I’ve planned today’s hike to provide maximum solitude, using two of the Grand Canyon’s busiest trails, and connecting them with a little-used trail. Below Skeleton Point, the trail corkscrews down cliffs of Redwall limestone, then gently traverses onto the broad Tonto Plateau. Here, at a rest area complete with outhouse and telephone, I silently bid farewell to the mad fools rushing down to the river, and strike out west on the Tonto Trail. One set of bootprints is the only evidence that anyone has been here before.

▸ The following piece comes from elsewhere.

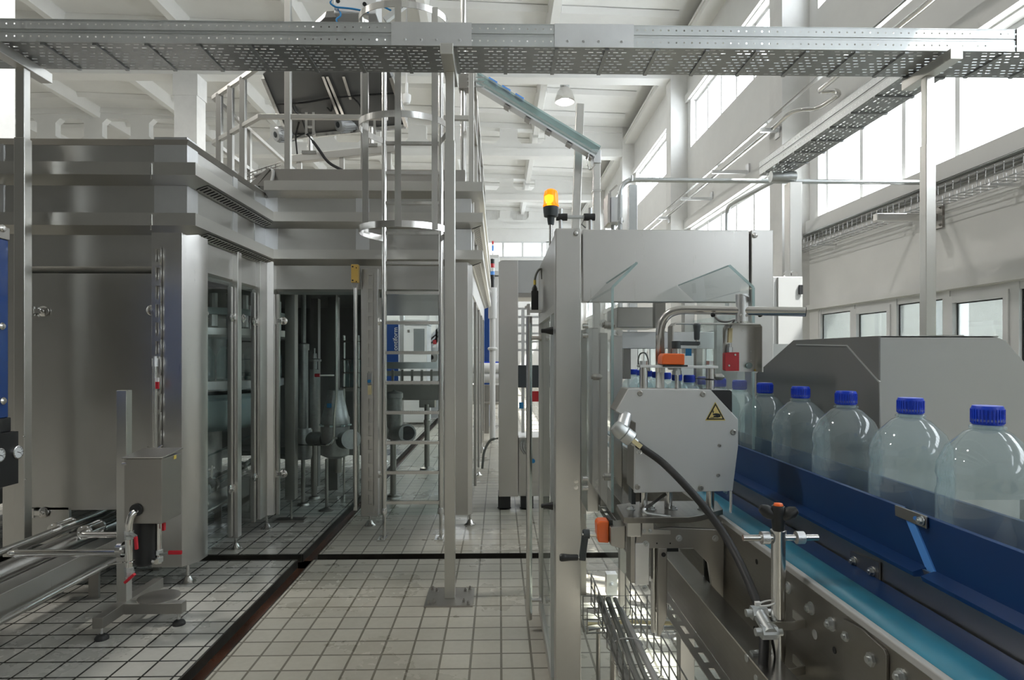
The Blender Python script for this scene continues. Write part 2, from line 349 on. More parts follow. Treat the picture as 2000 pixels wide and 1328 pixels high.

The change is immediate. Gone are the voices and the clank of aluminum hiking poles against rock. The absolute silence of the Grand Canyon engulfs me, broken only by the occasional breath of wind in my ears, the buzz of a fly, the call of a canyon wren. These are mere punctuations that only emphasize the silence. Behind me I can see more hikers coming down the Kaibab Trail to the junction, and I wonder if they wonder why I’m going off in this strange direction.

I may not want to descend all the way to the river, but I do want to get a good view of it, so I take a detour out to a point overlooking the Inner Gorge. From this point, I’m looking almost straight down the contorted cliffs of black Vishnu Schist to the river, placid here, and the Silver Bridge crossing it. A couple of hundred feet below me and a quarter mile away, my recent companions have stopped for a break on the point known as the Tipoff. From this remove they are no longer annoying, but mere figures dwarfed by the vastness. They remind me of the mountain pilgrims depicted in Asian landscape paintings: a vital element of the scene, but just a tiny part of it. The human presence here, my own included, shrinks to tiny proportions. The canyon has swallowed us whole.

I wonder if I should follow those hikers down to the river, after all. It looks so close from here, and my map shows that it’s only a 1,500-foot descent from where I now stand. Am I in shape for that, and the 4,500-foot climb back up? I could probably do it, though I wouldn’t feel great by the end. But there’s something else, besides the extra fatigue and the likely crowds at Phantom Ranch – it looks awfully closed-in down there. I imagine the dark walls of the Inner Gorge looming over me, creating an ominous mood. Besides, I’ve been down to the river before, long ago at Havasu Canyon. In my impression, the river is just the river, and the grandeur of this place lies elsewhere.